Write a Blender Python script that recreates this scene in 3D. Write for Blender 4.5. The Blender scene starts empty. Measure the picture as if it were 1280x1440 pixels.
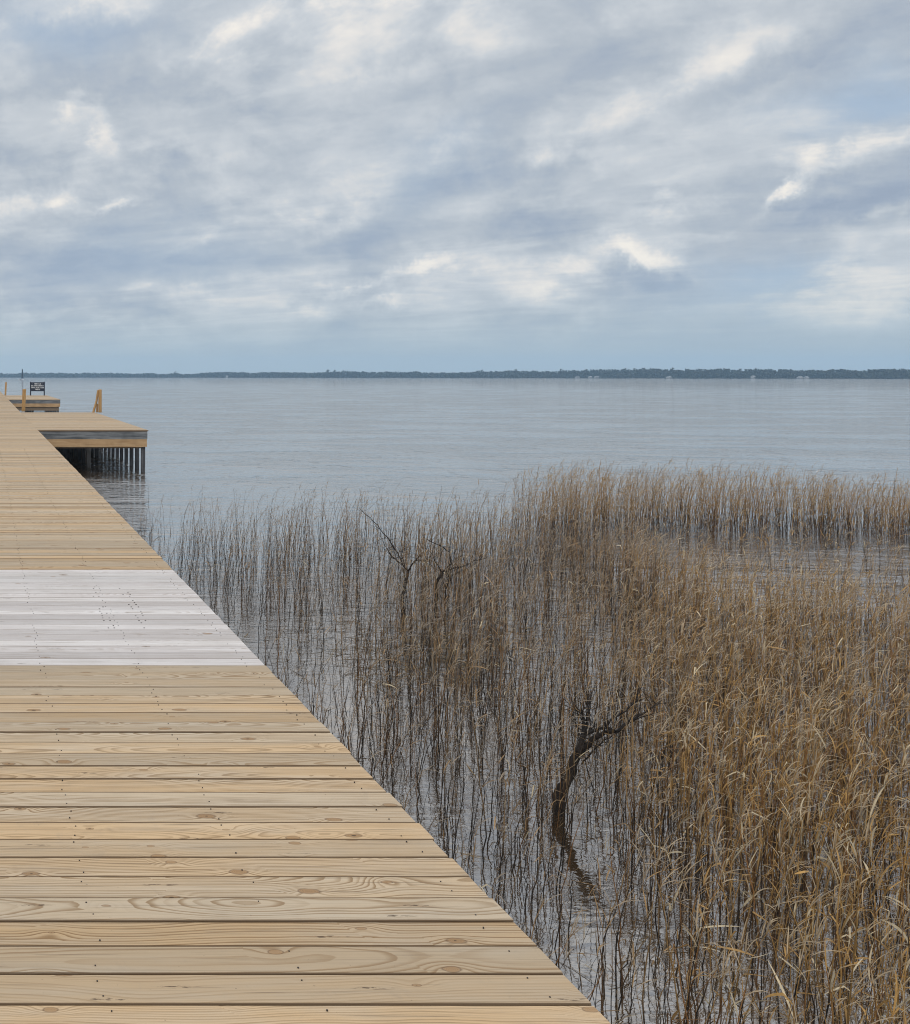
import bpy, math, random
import numpy as np
from mathutils import Vector, Matrix

random.seed(7)
RNG = np.random.default_rng(11)
R = math.radians
scene = bpy.context.scene
COL = scene.collection

# ------------------------------------------------------------------ camera
EYE, FPX, VX, VY = 1.65, 1520.0, -20.0, 529.0      # eye above the deck, focal length in photo pixels, vanishing point
WATER_Z = -1.30                                     # deck top is z = 0
cam_d = bpy.data.cameras.new("camera")
cam = bpy.data.objects.new("camera", cam_d)
COL.objects.link(cam)
cam.location = (0, 0, EYE)
cam.rotation_euler = (R(90), 0, 0)
cam_d.sensor_fit = 'AUTO'
cam_d.sensor_width = 36
cam_d.lens = 36 * FPX / 1440
cam_d.shift_x = (640 - VX) / 1440
cam_d.shift_y = -(720 - VY) / 1440
cam_d.clip_start = 0.05
cam_d.clip_end = 20000
scene.camera = cam

def ground(px, py, z=0.0):
    """a photo pixel on the level z -> world x, y"""
    d = (EYE - z) * FPX / (py - VY)
    return (px - VX) * d / FPX, d

def at_depth(px, py, d):
    return Vector(((px - VX) * d / FPX, d, EYE - (py - VY) * d / FPX))

# ------------------------------------------------------------------ colour management
scene.view_settings.view_transform = 'Standard'
scene.view_settings.look = 'None'
scene.view_settings.exposure = 0
scene.view_settings.gamma = 1
scene.view_settings.use_curve_mapping = False
scene.cycles.volume_bounces = 1
scene.cycles.max_bounces = 8
scene.cycles.use_denoising = True
scene.cycles.filter_width = 1.05

def lin(r, g, b):
    f = lambda c: (c / 255 / 12.92) if c / 255 <= 0.04045 else ((c / 255 + 0.055) / 1.055) ** 2.4
    return (f(r), f(g), f(b), 1)

# ------------------------------------------------------------------ node helper
class NT:
    def __init__(s, tree):
        s.t = tree; tree.nodes.clear()
    def n(s, typ, ins=None, **kw):
        nd = s.t.nodes.new(typ)
        for k, v in kw.items(): setattr(nd, k, v)
        if ins:
            for k, v in ins.items(): s.put(nd.inputs[k], v)
        return nd
    def put(s, sock, v):
        if isinstance(v, bpy.types.NodeSocket): s.t.links.new(v, sock)
        elif isinstance(v, bpy.types.Node): s.t.links.new(v.outputs[0], sock)
        else: sock.default_value = v
    def m(s, op, a, b=None, c=None, clamp=False):
        nd = s.t.nodes.new('ShaderNodeMath'); nd.operation = op; nd.use_clamp = clamp
        for i, v in enumerate((a, b, c)):
            if v is not None: s.put(nd.inputs[i], v)
        return nd.outputs[0]
    def xyz(s, x, y, z=0.0):
        return s.n('ShaderNodeCombineXYZ', {0: x, 1: y, 2: z}).outputs[0]
    def noise(s, vec, scale=1.0, detail=4, rough=0.5, dist=0.0, dim='3D', lac=2.0, w=None):
        ins = {'Vector': vec, 'Scale': scale, 'Detail': detail, 'Roughness': rough, 'Distortion': dist, 'Lacunarity': lac}
        nd = s.n('ShaderNodeTexNoise', ins, noise_dimensions=dim)
        return nd.outputs[0]
    def ramp(s, fac, stops, interp='LINEAR'):
        nd = s.t.nodes.new('ShaderNodeValToRGB'); cr = nd.color_ramp; cr.interpolation = interp
        while len(cr.elements) < len(stops): cr.elements.new(0.5)
        for e, (p, c) in zip(cr.elements, stops):
            e.position = p; e.color = c if len(c) == 4 else (*c, 1)
        s.put(nd.inputs[0], fac); return nd.outputs[0]
    def mix(s, fac, a, b, mode='MIX'):
        nd = s.t.nodes.new('ShaderNodeMix'); nd.data_type = 'RGBA'; nd.blend_type = mode
        s.put(nd.inputs[0], fac); s.put(nd.inputs[6], a); s.put(nd.inputs[7], b)
        return nd.outputs[2]
    def smooth(s, v, lo, hi, a=0.0, b=1.0):
        nd = s.n('ShaderNodeMapRange', {0: v, 1: lo, 2: hi, 3: a, 4: b}, interpolation_type='SMOOTHSTEP')
        return nd.outputs[0]

# ------------------------------------------------------------------ world: thin Nishita blue behind an almost closed cloud deck
SUN_EL, SUN_AZ = R(38), R(205)       # azimuth clockwise from +Y: behind the camera, a little to the left
world = bpy.data.worlds.new("World")
scene.world = world
world.use_nodes = True
W = NT(world.node_tree)
sky = W.n('ShaderNodeTexSky', sky_type='NISHITA', sun_disc=False)
sky.sun_elevation = SUN_EL; sky.sun_rotation = SUN_AZ
sky.air_density = 1.0; sky.dust_density = 1.5; sky.ozone_density = 1.5
tc = W.n('ShaderNodeTexCoord').outputs['Generated']
sp = W.n('ShaderNodeSeparateXYZ', {0: tc})
dx, dy, dz = sp.outputs
# cloud layer coordinates: where the view direction meets a level sheet
zz = W.m('ADD', W.m('MAXIMUM', dz, 0.0), 0.10)
cx = W.m('DIVIDE', dx, zz); cy = W.m('DIVIDE', dy, zz)
# streets of cloud run from lower left to upper right
ca, sa = math.cos(R(-38)), math.sin(R(-38))
ra = W.m('ADD', W.m('MULTIPLY', cx, ca), W.m('MULTIPLY', cy, sa))
rb = W.m('SUBTRACT', W.m('MULTIPLY', cy, ca), W.m('MULTIPLY', cx, sa))
lay = W.xyz(W.m('MULTIPLY', ra, 0.55), W.m('MULTIPLY', rb, 1.0), 9.1)
n_big = W.noise(lay, 0.62, 7, 0.56, 0.35)
n_fine = W.noise(lay, 2.1, 9, 0.58, 0.6)
n_wisp = W.noise(W.xyz(W.m('MULTIPLY', ra, 1.0), W.m('MULTIPLY', rb, 1.1), 1.3), 4.2, 9, 0.60, 0.35)
n_curd = W.noise(W.n('ShaderNodeMapping', {'Vector': tc, 'Rotation': (0, R(-16), 0), 'Scale': (1, 1, 1.45)}).outputs[0], 8.0, 10, 0.58, 0.25)
n_curd2 = W.noise(W.n('ShaderNodeMapping', {'Vector': tc, 'Location': (3, 1, 7), 'Rotation': (0, R(-8), 0), 'Scale': (1, 1, 1.6)}).outputs[0], 19.0, 8, 0.62, 0.3)
# bearings in the half of the sky ahead, as slopes to the +Y axis
yy = W.m('MAXIMUM', dy, 0.08)
U = W.m('DIVIDE', dx, yy); V = W.m('DIVIDE', dz, yy)
wn = W.n('ShaderNodeTexNoise', {'Vector': tc, 'Scale': 6.0, 'Detail': 9.0, 'Roughness': 0.66}, noise_dimensions='3D')
ws = W.n('ShaderNodeSeparateColor', {0: wn.outputs['Color']})
U = W.m('ADD', U, W.m('MULTIPLY', W.m('SUBTRACT', ws.outputs[0], 0.5), 0.26))
V = W.m('ADD', V, W.m('MULTIPLY', W.m('SUBTRACT', ws.outputs[1], 0.5), 0.13))
def blob(px, py, rx, ry, ang, amp):
    """a cloud mass: bearing, height and half sizes given in photo pixels"""
    u0, v0 = (px - VX) / FPX, (VY - py) / FPX
    a = W.m('SUBTRACT', U, u0); b = W.m('SUBTRACT', V, v0)
    c, s_ = math.cos(R(ang)), math.sin(R(ang))
    p = W.m('MULTIPLY_ADD', a, c * FPX / rx, W.m('MULTIPLY', b, s_ * FPX / rx))
    q = W.m('MULTIPLY_ADD', b, c * FPX / ry, W.m('MULTIPLY', a, -s_ * FPX / ry))
    d2 = W.m('MULTIPLY_ADD', p, p, W.m('MULTIPLY', q, q))
    return W.m('MULTIPLY', W.m('EXPONENT', W.m('MULTIPLY', d2, -1.0)), amp)
def total(lst):
    acc = 0.0
    for args in lst: acc = W.m('ADD', acc, blob(*args))
    return acc
# angle: + rises to the right.   px, py, half length, half width, angle, amount
lights = [
 (290, 45, 110, 40, 20, .34), (490, 8, 50, 18, 0, .20), (660, 20, 120, 40, 20, .08), (110, 5, 110, 22, 5, .40),
 (100, 150, 40, 22, 20, .26), (155, 190, 25, 30, 60, .22), (50, 268, 60, 16, 5, .26), (160, 287, 45, 11, 5, .36),
 (210, 245, 110, 32, 12, .16), (470, 45, 110, 60, 10, .16), (470, 280, 90, 40, 15, .16), (960, 115, 150, 24, 28, .17), (1150, 105, 120, 12, 25, .08),
 (770, 225, 150, 18, 2, .18), (640, 200, 60, 12, 25, .10), (920, 272, 50, 10, 8, .18),
 (1130, 250, 50, 12, 30, .55), (1215, 203, 85, 16, 10, .30), (880, 353, 55, 16, -8, .34), (770, 385, 50, 22, 10, .22),
 (600, 380, 90, 9, 6, .20), (480, 398, 60, 8, 10, .22), (540, 424, 60, 7, 4, .20), (820, 440, 50, 18, 20, .18),
 (430, 440, 40, 12, 0, .12), (95, 445, 40, 12, 0, .10), (1230, 440, 80, 16, 5, .22), (1180, 395, 150, 22, -3, .14), (700, 20, 60, 20, 10, -.10), (1270, 285, 30, 12, 0, .30),
 (250, 345, 60, 16, 10, .10), (930, 375, 60, 8, -10, .18), (1000, 306, 40, 6, 5, .12), (350, 310, 70, 12, 0, .10),
 (230, 430, 60, 12, 0, .08)]
darks = [
 (530, 295, 130, 55, 28, -.26), (240, 120, 90, 45, 10, -.10), (60, 70, 110, 60, 0, -.18), (230, 380, 150, 30, 5, -.18),
 (1170, 90, 170, 42, 16, -.30), (850, 60, 160, 40, 12, -.14), (600, 120, 220, 45, 20, -.10), (1210, 285, 140, 26, 18, -.28),
 (900, 385, 90, 20, -4, -.26), (740, 315, 120, 22, 12, -.14), (1050, 320, 120, 18, 8, -.12), (380, 15, 70, 20, 25, -.18),
 (60, 375, 110, 30, 0, -.14), (330, 260, 90, 20, 8, -.08), (670, 430, 150, 20, 0, -.08), (560, 370, 60, 6, 8, -.06)]
blues = [(1195, 155, 110, 30, 8, .55), (1110, 385, 170, 34, -4, .60), (60, 40, 130, 45, 0, .40), (1040, 420, 160, 30, 0, .35), (560, 250, 120, 70, 20, .22),
         (640, 190, 60, 25, 30, .2), (200, 380, 200, 60, 0, .25), (1270, 130, 60, 50, 0, .3)]
def curl(n, lo, hi, amp):        # billows: noise pushed towards plateaus with crisp flanks
    return W.m('MULTIPLY', W.m('SUBTRACT', W.smooth(n, lo, hi), 0.5), amp)
B = W.m('ADD', 0.525, W.m('MULTIPLY', W.m('SUBTRACT', n_big, 0.5), 0.36))
for q in (curl(n_fine, 0.36, 0.64, 0.11), curl(n_wisp, 0.38, 0.62, 0.05), curl(n_curd, 0.40, 0.60, 0.18), curl(n_curd2, 0.38, 0.62, 0.075)): B = W.m('ADD', B, q)
feat = W.m('ADD', total(lights), total(darks))
feat = W.m('MULTIPLY', feat, W.m('MULTIPLY_ADD', W.smooth(n_curd, 0.38, 0.60), 0.62, 0.44))
B = W.m('MULTIPLY_ADD', W.m('SUBTRACT', W.m('ADD', B, feat), 0.52), 1.16, 0.52)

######

[Problem description] Give again, word for word, every line from the top of the data through the line with "return (f(r), f(g), f(b), 1)", both ends included, and exclude the pictures.

[The output]
Write a Blender Python script that recreates this scene in 3D. Write for Blender 4.5. The Blender scene starts empty. Measure the picture as if it were 1280x1440 pixels.
import bpy, math, random
import numpy as np
from mathutils import Vector, Matrix

random.seed(7)
RNG = np.random.default_rng(11)
R = math.radians
scene = bpy.context.scene
COL = scene.collection

# ------------------------------------------------------------------ camera
EYE, FPX, VX, VY = 1.65, 1520.0, -20.0, 529.0      # eye above the deck, focal length in photo pixels, vanishing point
WATER_Z = -1.30                                     # deck top is z = 0
cam_d = bpy.data.cameras.new("camera")
cam = bpy.data.objects.new("camera", cam_d)
COL.objects.link(cam)
cam.location = (0, 0, EYE)
cam.rotation_euler = (R(90), 0, 0)
cam_d.sensor_fit = 'AUTO'
cam_d.sensor_width = 36
cam_d.lens = 36 * FPX / 1440
cam_d.shift_x = (640 - VX) / 1440
cam_d.shift_y = -(720 - VY) / 1440
cam_d.clip_start = 0.05
cam_d.clip_end = 20000
scene.camera = cam

def ground(px, py, z=0.0):
    """a photo pixel on the level z -> world x, y"""
    d = (EYE - z) * FPX / (py - VY)
    return (px - VX) * d / FPX, d

def at_depth(px, py, d):
    return Vector(((px - VX) * d / FPX, d, EYE - (py - VY) * d / FPX))

# ------------------------------------------------------------------ colour management
scene.view_settings.view_transform = 'Standard'
scene.view_settings.look = 'None'
scene.view_settings.exposure = 0
scene.view_settings.gamma = 1
scene.view_settings.use_curve_mapping = False
scene.cycles.volume_bounces = 1
scene.cycles.max_bounces = 8
scene.cycles.use_denoising = True
scene.cycles.filter_width = 1.05

def lin(r, g, b):
    f = lambda c: (c / 255 / 12.92) if c / 255 <= 0.04045 else ((c / 255 + 0.055) / 1.055) ** 2.4
    return (f(r), f(g), f(b), 1)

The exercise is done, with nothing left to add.